Even high-yield issuers last year were involved in liability management deals. Sritex, an Indonesian-based garment manufacturer, was part of an any-and-all tender offer targeting the company’s existing US$270 million senior guaranteed notes due April 2019.
It wasn’t all US dollar deals last year. Asian local currency liability management was fairly active as well. The Kingdom of Thailand Ministry of Finance last summer performed a Thai baht bond exchange offer that allowed the sovereign to extend its 2017 maturity tower for medium to long dated securities on the issuer’s curve. “Issuers are becoming significantly sophisticated and looking to what borrowers have been doing in terms of innovative management of their capital structure,” according to the banker. 
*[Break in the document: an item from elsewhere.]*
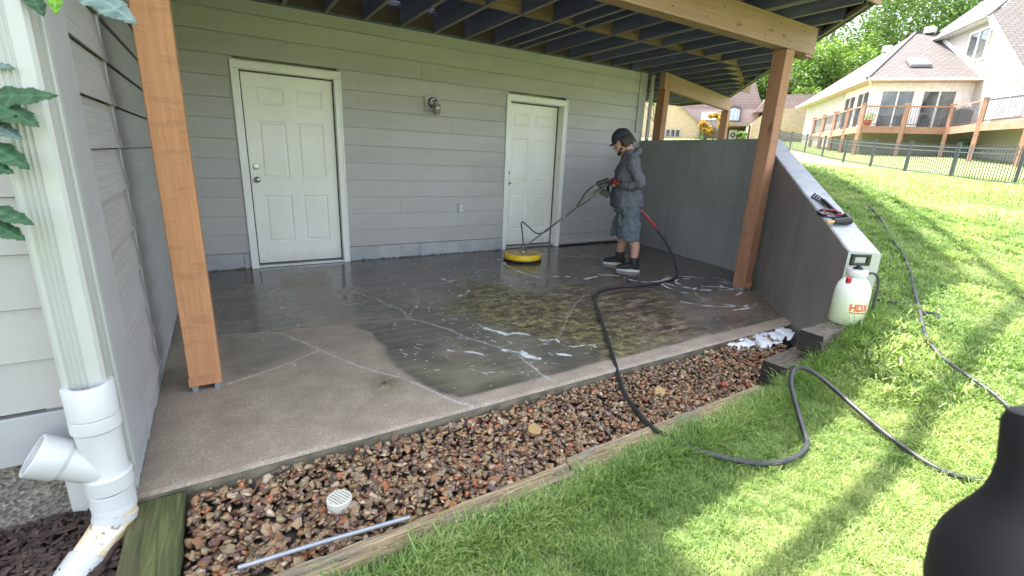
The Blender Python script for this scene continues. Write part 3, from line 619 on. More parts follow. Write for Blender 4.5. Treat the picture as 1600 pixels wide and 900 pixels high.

The potential growth of Asia-Pacific liability management in 2017 is also supported by a number of callable instruments outstanding in the market. ICTSI addressed their callable instruments last October when the company did a tender offer targeting its outstanding US$300 million perpetual-NC19 and US$450 million perpetual-NC21. The actions carried out by ICTSI and the Kingdom of Thailand are a reminder that future issuers need to carefully consider upcoming redemption and maturity dates to ensure that funds are ready or alternative borrowing options are available.
Supported by a low interest rate environment of the past few years, debt has evidentially flourished across the world. With rates expected to shift in the next several months expect to see more issuers executing debt-restructuring schemes.